The data layer is used by advanced developers and analysts in order to fully take advantage of a TMS.

To make it simple, data layers are most commonly used to access data which is not displayed on a page. The best example is the ecommerce analytics feature. When a customer validates an order, often the page confirming the product he or she bought shows the purchase amount, the number of products etc. But they are no longer listed on the page anymore. As a result, you need to find a way to make these values known to the Tag Manager. This can be achieved with the data layer. Learn more in this FAQ: How do I track Ecommerce interactions using the Tag Manager data layer?

Data layers are also a good way to make your data collection consistent. When using a Tag Manager, you are often defining variables based on the source code of your website, that’s the case when you are using DOM elements such as ID, classes etc. But what is going to happen if you change your source? Well, your tracking will break.
A data layer is solving this issue by ensuring that the data has been properly collected right at the beginning of the page.

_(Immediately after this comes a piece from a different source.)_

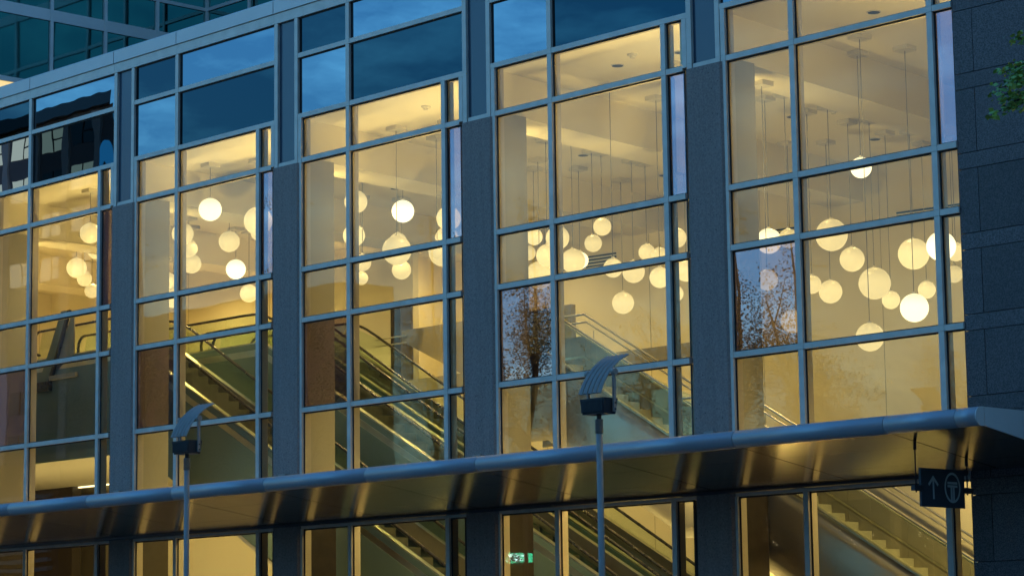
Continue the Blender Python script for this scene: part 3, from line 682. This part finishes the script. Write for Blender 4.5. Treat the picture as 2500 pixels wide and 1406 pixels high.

Using a data layer means that you’re inserting extra source code within the content of your web pages and cannot be inserted through the Tag Manager.

To include a data layer, you will need to add the following lines of code before your container tag:

<script>
var  _mtm =  _mtm || [];    
</script>

As this data layer is empty, you will need to insert an extra line of code in order to push variables into it, so it will look something like this if you’re hard coding it:

<script>
var  _mtm =  _mtm || [];
_mtm.push({'weather': ‘sunny’});
</script>

Once defined, you will see straight away within the debug mode that your data layer has been populated with a new variable:

In the screenshot example above, we want to push the weather from the location of the user. As you would like this value to be dynamic, your developer will set something like this instead of inserting a static value:

<script>
var  _mtm =  _mtm || [];
_mtm.push({'weather': ‘MY CODE HERE TO GET THE DATA FROM A WEATHER API’});
</script>

Once done, you can easily create a variable within Matomo Tag Manager in order to use this variable afterwards for any tag:

And then analyze it within Matomo Analytics as shown in the screenshot example below:

Note that if you want to migrate from Google Tag Manager to Matomo Tag Manager, our TMS supports data layers written in the Google Tag Manager format. As a result, if your data layer is written as:

<script>
  dataLayer = [{
    'variable-name': 'value'
  }];
</script> 

We will support it in the same way as a Matomo data layer.